Adolescents, like adults, have varying thresholds for their ideal amount of activities. While some relish a full calendar, others thrive with only one or two commitments outside of school. Helping your son identify what he needs for his own well-being is ultimately a more important part of adolescence than which activities he sticks with and which he drops.
Finishing What You Start – At What Cost?
Every family holds different values about seeing activities through versus letting them go in the name of balance. If you decide that your son does indeed need to finish this out, it may help to think with him about a finite end to the activity. If you’ve paid for the lessons and it feels important to have him finish the commitment, perhaps you’ll decide together that you’d like for him to take the exam. After that, he’d be free to drop piano.
If you do choose that route, a collaborative conversation about how to ease his workload in other places may be in order. For example, if your son spends a long time on schoolwork and devotes his free time to piano, you may decide to take other obligations (e.g., household chores, visiting with family on the weekends) off his plate temporarily, while he sees his piano lessons through to the exam.

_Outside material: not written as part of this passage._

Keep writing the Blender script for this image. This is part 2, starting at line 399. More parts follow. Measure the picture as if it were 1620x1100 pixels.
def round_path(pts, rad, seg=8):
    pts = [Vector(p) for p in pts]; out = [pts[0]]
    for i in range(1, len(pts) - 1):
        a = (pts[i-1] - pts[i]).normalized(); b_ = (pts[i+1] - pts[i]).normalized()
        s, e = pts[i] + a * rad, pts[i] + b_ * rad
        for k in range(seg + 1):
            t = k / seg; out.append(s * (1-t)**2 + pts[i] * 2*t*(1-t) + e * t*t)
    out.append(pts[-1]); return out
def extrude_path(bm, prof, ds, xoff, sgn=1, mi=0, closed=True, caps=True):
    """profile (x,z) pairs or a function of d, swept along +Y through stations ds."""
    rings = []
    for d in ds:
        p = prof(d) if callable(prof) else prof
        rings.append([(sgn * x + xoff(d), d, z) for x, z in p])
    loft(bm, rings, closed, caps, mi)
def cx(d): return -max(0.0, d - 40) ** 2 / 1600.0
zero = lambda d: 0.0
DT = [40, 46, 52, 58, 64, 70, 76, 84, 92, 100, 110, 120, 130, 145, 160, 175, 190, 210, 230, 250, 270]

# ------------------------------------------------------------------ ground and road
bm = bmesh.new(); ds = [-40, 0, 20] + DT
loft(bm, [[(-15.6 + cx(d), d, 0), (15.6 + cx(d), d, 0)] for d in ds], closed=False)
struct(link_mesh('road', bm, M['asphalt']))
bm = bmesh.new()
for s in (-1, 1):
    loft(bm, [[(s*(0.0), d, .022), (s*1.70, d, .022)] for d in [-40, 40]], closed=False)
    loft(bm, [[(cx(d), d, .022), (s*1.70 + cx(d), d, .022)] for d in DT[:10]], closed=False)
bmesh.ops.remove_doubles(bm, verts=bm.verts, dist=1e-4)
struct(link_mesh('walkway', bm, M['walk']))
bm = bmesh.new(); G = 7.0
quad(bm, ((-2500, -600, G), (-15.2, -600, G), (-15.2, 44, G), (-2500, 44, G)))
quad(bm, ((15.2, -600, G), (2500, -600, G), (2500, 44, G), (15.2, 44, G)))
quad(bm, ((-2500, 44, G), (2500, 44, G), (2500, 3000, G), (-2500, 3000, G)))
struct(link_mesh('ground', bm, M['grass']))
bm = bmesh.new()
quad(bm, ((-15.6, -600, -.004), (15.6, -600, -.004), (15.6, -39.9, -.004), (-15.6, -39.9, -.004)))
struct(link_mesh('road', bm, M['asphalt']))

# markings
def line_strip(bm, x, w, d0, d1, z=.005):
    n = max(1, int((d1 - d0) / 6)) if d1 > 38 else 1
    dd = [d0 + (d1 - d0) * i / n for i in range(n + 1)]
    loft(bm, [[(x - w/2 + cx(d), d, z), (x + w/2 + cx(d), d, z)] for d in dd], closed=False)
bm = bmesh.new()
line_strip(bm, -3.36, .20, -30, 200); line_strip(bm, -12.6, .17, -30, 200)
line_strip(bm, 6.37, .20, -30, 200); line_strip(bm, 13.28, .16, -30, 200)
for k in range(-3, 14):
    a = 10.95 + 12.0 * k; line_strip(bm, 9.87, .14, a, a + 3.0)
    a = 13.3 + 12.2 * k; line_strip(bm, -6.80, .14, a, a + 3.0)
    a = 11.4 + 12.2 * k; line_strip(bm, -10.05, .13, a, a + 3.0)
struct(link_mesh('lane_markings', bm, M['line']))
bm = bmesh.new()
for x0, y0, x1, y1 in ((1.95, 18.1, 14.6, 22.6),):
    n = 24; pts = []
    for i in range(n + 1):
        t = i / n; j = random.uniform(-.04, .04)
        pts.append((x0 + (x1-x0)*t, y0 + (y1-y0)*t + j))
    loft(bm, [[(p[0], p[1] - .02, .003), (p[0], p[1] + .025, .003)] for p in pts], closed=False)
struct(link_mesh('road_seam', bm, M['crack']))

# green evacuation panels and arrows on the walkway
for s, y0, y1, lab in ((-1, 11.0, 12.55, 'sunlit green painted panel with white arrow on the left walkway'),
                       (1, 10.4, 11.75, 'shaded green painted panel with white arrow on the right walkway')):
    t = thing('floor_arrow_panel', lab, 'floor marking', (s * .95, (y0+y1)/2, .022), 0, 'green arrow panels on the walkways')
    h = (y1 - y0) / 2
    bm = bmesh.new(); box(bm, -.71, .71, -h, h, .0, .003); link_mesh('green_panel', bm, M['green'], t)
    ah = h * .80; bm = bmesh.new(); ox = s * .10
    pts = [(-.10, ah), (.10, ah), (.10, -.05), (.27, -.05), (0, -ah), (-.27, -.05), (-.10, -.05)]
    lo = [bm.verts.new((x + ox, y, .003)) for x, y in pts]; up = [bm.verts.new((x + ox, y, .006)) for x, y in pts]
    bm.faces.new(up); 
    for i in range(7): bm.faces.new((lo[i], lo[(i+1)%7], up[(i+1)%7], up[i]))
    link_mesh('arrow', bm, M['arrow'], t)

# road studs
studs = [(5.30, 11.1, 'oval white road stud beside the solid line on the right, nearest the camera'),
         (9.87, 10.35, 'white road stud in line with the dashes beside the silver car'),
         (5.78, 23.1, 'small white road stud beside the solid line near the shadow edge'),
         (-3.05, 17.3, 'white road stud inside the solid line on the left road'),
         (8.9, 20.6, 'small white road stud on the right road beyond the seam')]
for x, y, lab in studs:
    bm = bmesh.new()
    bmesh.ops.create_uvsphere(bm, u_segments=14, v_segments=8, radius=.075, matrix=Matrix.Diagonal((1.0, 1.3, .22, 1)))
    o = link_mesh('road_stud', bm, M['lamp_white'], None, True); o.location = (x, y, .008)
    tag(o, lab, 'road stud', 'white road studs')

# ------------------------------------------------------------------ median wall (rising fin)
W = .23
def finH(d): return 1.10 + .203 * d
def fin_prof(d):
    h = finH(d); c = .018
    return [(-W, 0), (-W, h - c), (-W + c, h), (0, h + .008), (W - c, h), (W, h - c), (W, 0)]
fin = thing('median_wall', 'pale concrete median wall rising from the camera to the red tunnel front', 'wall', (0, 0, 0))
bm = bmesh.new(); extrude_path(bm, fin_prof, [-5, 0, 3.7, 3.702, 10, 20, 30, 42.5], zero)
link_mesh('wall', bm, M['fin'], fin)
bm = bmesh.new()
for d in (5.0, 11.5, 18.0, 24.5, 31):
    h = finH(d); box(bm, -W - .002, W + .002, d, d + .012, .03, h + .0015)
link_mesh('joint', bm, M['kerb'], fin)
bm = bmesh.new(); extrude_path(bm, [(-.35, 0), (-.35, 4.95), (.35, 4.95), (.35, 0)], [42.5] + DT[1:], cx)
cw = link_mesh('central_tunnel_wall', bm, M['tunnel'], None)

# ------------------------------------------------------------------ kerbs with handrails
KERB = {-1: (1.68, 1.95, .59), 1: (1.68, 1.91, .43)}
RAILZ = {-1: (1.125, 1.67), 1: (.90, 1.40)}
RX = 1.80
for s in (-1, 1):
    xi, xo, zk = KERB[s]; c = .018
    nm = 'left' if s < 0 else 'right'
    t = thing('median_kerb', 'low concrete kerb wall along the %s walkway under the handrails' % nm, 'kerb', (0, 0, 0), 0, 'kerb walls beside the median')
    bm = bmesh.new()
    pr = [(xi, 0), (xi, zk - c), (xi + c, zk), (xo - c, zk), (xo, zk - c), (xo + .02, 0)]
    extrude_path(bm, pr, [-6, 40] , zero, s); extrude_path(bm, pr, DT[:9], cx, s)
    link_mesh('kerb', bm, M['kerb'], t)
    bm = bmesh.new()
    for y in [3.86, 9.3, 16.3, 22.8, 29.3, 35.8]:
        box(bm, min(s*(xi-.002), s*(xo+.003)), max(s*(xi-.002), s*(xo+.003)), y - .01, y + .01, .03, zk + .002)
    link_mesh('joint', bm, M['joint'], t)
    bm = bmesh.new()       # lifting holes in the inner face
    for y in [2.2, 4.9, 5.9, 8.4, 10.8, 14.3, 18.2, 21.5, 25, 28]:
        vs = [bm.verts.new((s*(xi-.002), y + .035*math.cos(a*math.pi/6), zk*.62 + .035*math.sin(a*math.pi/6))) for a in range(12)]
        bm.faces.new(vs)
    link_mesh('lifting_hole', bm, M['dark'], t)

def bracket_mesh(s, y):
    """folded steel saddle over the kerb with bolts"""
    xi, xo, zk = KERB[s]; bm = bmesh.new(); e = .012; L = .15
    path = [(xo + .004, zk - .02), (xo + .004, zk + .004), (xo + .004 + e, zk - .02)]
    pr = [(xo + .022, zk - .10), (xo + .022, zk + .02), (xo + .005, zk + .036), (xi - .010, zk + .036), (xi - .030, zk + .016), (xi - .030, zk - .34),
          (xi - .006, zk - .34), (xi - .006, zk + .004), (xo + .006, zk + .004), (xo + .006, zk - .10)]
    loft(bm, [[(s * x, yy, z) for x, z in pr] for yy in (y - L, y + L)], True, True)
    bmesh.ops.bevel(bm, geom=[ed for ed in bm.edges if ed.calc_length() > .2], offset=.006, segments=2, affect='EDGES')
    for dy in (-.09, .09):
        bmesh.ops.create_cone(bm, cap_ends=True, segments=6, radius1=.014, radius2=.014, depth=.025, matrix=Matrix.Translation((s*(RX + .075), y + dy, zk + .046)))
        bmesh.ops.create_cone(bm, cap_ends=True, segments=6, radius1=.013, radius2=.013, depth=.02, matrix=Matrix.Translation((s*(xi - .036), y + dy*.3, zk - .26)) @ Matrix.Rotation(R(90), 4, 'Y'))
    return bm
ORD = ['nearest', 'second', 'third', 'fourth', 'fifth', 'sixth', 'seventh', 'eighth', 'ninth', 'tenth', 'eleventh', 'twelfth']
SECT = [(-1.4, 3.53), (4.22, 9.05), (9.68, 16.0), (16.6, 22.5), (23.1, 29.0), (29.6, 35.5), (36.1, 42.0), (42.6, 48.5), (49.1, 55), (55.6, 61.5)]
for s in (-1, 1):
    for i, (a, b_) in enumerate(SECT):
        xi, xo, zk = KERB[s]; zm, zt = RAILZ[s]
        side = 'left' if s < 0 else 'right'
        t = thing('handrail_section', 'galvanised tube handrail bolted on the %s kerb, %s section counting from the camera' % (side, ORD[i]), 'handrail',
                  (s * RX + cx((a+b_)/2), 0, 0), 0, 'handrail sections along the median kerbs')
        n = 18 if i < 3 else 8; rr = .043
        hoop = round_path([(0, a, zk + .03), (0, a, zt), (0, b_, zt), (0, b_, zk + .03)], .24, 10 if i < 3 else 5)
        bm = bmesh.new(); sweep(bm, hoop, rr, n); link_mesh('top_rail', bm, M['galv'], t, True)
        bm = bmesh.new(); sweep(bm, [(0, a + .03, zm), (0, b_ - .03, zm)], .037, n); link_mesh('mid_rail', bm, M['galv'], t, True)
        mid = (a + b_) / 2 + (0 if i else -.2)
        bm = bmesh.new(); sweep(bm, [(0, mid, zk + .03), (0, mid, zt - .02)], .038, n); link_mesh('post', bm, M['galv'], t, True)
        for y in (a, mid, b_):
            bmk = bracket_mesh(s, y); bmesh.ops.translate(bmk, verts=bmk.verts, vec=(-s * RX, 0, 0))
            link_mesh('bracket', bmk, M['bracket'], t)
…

You raise a concern that many parents have about compromising every time your son tells you he wants to quit. However, that doesn’t sound like what is happening here. Unless he has a long track record of starting and stopping many activities or failing to honor commitments, you might instead look at this situation as your son advocating for the time and space he needs to take good care of himself and maintain his own high academic expectations. That’s exactly the kind of exploration and self-knowledge we want adolescents to develop.